Fraser’s axis with Robert Watt, secretary general of the Department of Public Expenditure and another 40-something northside Dubliner, is one of the most important channels in the government of the country. If the Department of the Taoiseach is the cockpit of government, Public Expenditure is its engine.
Like some other senior officials (Watt included) Fraser’s diary can be viewed on his department’s website. But its dry catalogue of meetings attended and delegations received only hints at his centrality to the actual management of Government. Political leadership is only effective when it can give effect to its agenda by pulling the right levers. And Fraser has his hands on many of the levers.
Nuts and bolts
Though the week in Government Buildings revolves around the Cabinet’s Tuesday morning meeting, and to a lesser extent the Taoiseach’s Dáil appearances, much of the nuts and bolts work of Government is done through the system of Cabinet sub-committees. These have a wider membership of Ministers, advisers and senior officials and are often attended by outside officials. At the most recent meeting of the justice sub-committee, for example, Garda management personnel attended.

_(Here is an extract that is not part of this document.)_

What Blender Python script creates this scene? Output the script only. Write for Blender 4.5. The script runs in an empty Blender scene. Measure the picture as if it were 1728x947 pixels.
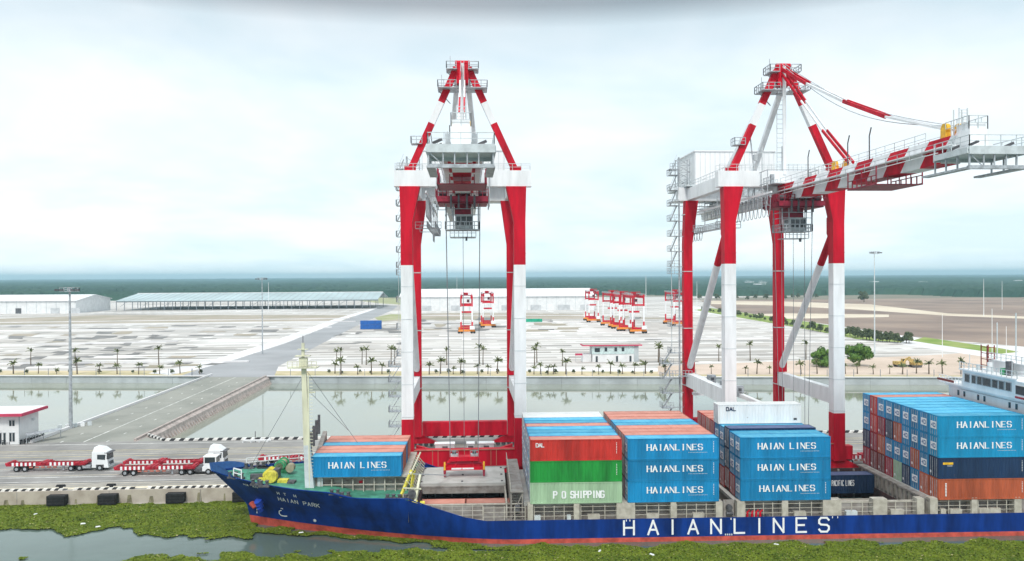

The sub-committees all meet on the same Monday, once a month. The Taoiseach rattles through them; an hour-and-a-half or so for each meeting, half an hour beforehand for briefing. A lot of the business of Government is thrashed out at committee level, where differences are often a good deal plainer and explicit than at Cabinet.
“Stuff is brought to Cabinet when it has reached finality - it is brought there for approval,” says one person who attends committees regularly. “The donkey work, the cajoling and the agreeing – that’s done at the committees.”